One Sentence Review: I should probably be more of a stickler for this book, but considering how fun it is and the great premise (the denizens of Atlantis are cursed to work as carnies every summer on land) this was one of the more enjoyable random little books of the year.
We liked the humor and the wide spectrum of Dr. Moreau-type marine monsters. An off-season seaside town is the naturally creepy setting for a spooky mystery. Nice friendship details keep things from getting overly Scooby-Doo-esque.
Giant attack squid! Kelp and lobster men! Seagull spies! Mummies and shrunken heads! Curses and an evil witch's head and a creepy Neptune house! Non-stop action and snarky humor give this lots of boy appeal. 3-6th grade
A children's book that I read based on friends' recommendations. Very imaginative and funny, so I kept reading, but really too YA for my tastes.[return]BTW, did great books like this exist when I was a kid? I didn't have them, but I was in a library-deprived place.
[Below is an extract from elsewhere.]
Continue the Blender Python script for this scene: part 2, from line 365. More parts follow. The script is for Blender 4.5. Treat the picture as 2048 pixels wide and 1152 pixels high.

A fun read with a slightly paranormal bent. It's never too early for a little atlantis lore, plus I love all those gory old museums full of bits and bobs and fakery. So the setting was great. I think Colin will like this next year in third grade.
Totally enjoyed this science fiction/fantasy!! Thrasher is hilarious, he would say or think things that made me laugh out loud and wish I could talk to a fellow reader!! A good time!! Good crossover!!
I really liked how the book had a lot of flavor and description of the characters and what's going on during Thatcher's summer vacation. I think that Thatcher could have seen Skalla again though. but other than that the book was great and I loved it and I hope there will be a sequel to it.
Take one look at the cover of this book (colossal giant cartoon squid (those eye brows!) & his kid friend) and tell me that you don't want to read it too! How could you not?